[START OF COLLECTED MATERIAL]

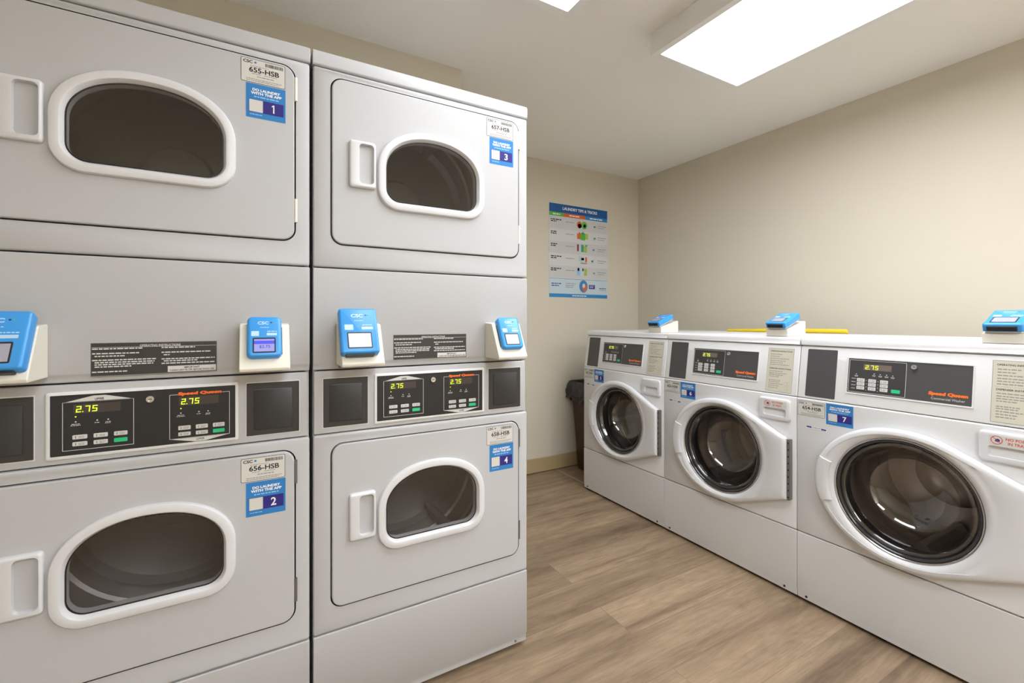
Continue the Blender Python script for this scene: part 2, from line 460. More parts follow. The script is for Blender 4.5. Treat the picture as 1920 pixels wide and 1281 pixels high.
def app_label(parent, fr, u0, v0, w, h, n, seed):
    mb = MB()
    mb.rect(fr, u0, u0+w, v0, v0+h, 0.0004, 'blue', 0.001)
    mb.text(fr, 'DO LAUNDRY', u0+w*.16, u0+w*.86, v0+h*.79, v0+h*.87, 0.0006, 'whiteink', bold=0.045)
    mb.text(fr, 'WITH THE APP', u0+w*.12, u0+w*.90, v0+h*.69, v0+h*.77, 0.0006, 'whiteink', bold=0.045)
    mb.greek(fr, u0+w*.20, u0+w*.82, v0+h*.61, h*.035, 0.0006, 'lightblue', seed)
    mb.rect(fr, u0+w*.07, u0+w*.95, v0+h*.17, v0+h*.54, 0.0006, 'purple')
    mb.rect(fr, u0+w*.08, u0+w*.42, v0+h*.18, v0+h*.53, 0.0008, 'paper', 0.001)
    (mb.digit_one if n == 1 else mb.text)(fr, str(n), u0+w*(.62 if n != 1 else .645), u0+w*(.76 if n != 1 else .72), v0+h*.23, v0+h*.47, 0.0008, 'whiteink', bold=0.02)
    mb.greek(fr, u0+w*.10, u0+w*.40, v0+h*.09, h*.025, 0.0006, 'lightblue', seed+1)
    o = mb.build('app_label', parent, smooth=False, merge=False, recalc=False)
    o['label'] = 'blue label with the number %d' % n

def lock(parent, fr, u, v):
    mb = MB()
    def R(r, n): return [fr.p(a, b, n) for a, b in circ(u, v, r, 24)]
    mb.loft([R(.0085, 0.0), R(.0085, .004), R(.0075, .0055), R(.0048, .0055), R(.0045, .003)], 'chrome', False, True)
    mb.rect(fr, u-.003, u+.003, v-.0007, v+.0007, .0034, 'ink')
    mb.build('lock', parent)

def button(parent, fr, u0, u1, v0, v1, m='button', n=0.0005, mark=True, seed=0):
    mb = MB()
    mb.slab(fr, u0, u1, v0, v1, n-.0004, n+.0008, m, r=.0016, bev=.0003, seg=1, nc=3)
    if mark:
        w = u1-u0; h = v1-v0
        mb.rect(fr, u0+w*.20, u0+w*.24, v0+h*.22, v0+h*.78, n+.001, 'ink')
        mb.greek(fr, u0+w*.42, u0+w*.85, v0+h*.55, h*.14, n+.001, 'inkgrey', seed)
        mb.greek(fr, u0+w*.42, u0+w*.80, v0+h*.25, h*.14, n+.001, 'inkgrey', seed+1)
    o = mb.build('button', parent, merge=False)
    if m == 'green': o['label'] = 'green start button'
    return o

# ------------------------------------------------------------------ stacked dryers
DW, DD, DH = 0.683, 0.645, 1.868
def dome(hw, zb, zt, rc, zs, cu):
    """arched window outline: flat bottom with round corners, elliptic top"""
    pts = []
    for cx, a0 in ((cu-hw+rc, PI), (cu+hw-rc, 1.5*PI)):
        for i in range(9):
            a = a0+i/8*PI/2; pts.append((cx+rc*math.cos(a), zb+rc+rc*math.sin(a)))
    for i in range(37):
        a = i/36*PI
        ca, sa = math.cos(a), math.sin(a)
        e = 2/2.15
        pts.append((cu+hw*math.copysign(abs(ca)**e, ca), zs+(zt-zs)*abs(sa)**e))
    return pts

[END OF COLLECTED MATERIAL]

- WRITTEN PROBLEM: Output the data exactly. Pictures don't belong in the result.

- PROBLEM SOLUTION:
Continue the Blender Python script for this scene: part 2, from line 460. More parts follow. The script is for Blender 4.5. Treat the picture as 1920 pixels wide and 1281 pixels high.
def app_label(parent, fr, u0, v0, w, h, n, seed):
    mb = MB()
    mb.rect(fr, u0, u0+w, v0, v0+h, 0.0004, 'blue', 0.001)
    mb.text(fr, 'DO LAUNDRY', u0+w*.16, u0+w*.86, v0+h*.79, v0+h*.87, 0.0006, 'whiteink', bold=0.045)
    mb.text(fr, 'WITH THE APP', u0+w*.12, u0+w*.90, v0+h*.69, v0+h*.77, 0.0006, 'whiteink', bold=0.045)
    mb.greek(fr, u0+w*.20, u0+w*.82, v0+h*.61, h*.035, 0.0006, 'lightblue', seed)
    mb.rect(fr, u0+w*.07, u0+w*.95, v0+h*.17, v0+h*.54, 0.0006, 'purple')
    mb.rect(fr, u0+w*.08, u0+w*.42, v0+h*.18, v0+h*.53, 0.0008, 'paper', 0.001)
    (mb.digit_one if n == 1 else mb.text)(fr, str(n), u0+w*(.62 if n != 1 else .645), u0+w*(.76 if n != 1 else .72), v0+h*.23, v0+h*.47, 0.0008, 'whiteink', bold=0.02)
    mb.greek(fr, u0+w*.10, u0+w*.40, v0+h*.09, h*.025, 0.0006, 'lightblue', seed+1)
    o = mb.build('app_label', parent, smooth=False, merge=False, recalc=False)
    o['label'] = 'blue label with the number %d' % n

def lock(parent, fr, u, v):
    mb = MB()
    def R(r, n): return [fr.p(a, b, n) for a, b in circ(u, v, r, 24)]
    mb.loft([R(.0085, 0.0), R(.0085, .004), R(.0075, .0055), R(.0048, .0055), R(.0045, .003)], 'chrome', False, True)
    mb.rect(fr, u-.003, u+.003, v-.0007, v+.0007, .0034, 'ink')
    mb.build('lock', parent)

def button(parent, fr, u0, u1, v0, v1, m='button', n=0.0005, mark=True, seed=0):
    mb = MB()
    mb.slab(fr, u0, u1, v0, v1, n-.0004, n+.0008, m, r=.0016, bev=.0003, seg=1, nc=3)
    if mark:
        w = u1-u0; h = v1-v0
        mb.rect(fr, u0+w*.20, u0+w*.24, v0+h*.22, v0+h*.78, n+.001, 'ink')
        mb.greek(fr, u0+w*.42, u0+w*.85, v0+h*.55, h*.14, n+.001, 'inkgrey', seed)
        mb.greek(fr, u0+w*.42, u0+w*.80, v0+h*.25, h*.14, n+.001, 'inkgrey', seed+1)
    o = mb.build('button', parent, merge=False)
    if m == 'green': o['label'] = 'green start button'
    return o

# ------------------------------------------------------------------ stacked dryers
DW, DD, DH = 0.683, 0.645, 1.868
def dome(hw, zb, zt, rc, zs, cu):
    """arched window outline: flat bottom with round corners, elliptic top"""
    pts = []
    for cx, a0 in ((cu-hw+rc, PI), (cu+hw-rc, 1.5*PI)):
        for i in range(9):
            a = a0+i/8*PI/2; pts.append((cx+rc*math.cos(a), zb+rc+rc*math.sin(a)))
    for i in range(37):
        a = i/36*PI
        ca, sa = math.cos(a), math.sin(a)
        e = 2/2.15
        pts.append((cu+hw*math.copysign(abs(ca)**e, ca), zs+(zt-zs)*abs(sa)**e))
    return pts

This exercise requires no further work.